You will spend the next 2 to 2.5 hours Spider Man-ing your way up this trail. It is like scaling a building and it never levels off. I must say, that while it is extremely steep, I never felt worried I would roll off a cliff, just that I might collapse and die.

When you are about .25 miles from the top of the trail, you will begin to see the best sight EVER: heads bobbing along the Devil’s Backbone and you know you have arrived.

From here, you can either connect to the backbone to make your way up to Baldy, OR head up Harwood trail off to the right for extra credit, which I agreed to for some dumb reason.

After sumitting Harwood, we made our own trail back down to the backbone and summitted Baldy which was just the icing on this terrible cake. The some of the group then went to West Baldy- I opted to roll my eyes at them and plop down at the wind shelter.

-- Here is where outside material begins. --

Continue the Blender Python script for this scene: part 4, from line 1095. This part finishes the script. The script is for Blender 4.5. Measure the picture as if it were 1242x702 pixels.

While technically you can go back the way you came, that would be dumb. I suggest heading your way back down the Devil’s Backbone and stopping off at the Notch. You can then either take the ski lift down from the lodge or walk the 3 miles back down to Manker Flats, like I did, again, due to peer pressure.

 

 

Some other notes:

Weather:
I don’t know if I’ve mentioned this, but this is an extremely strenuous hike. Don’t do it when it’s hot. The group has done it in the snow, as well, but if you do, be careful on the backbone on the way back

Wildlife
Because this is less trafficked than other trails, I am told that this is the best trail if you want to see big horn sheep, which I still haven’t seen, so thanks for nothing, Register Ridge.

I’d suggest parking in the lot at the ski lifts and walking down to the trailhead because you’ll be tired by the end. I didn’t do that and made my friend drive me two tenths of a mile to my car because I was over it #lazyasshiker.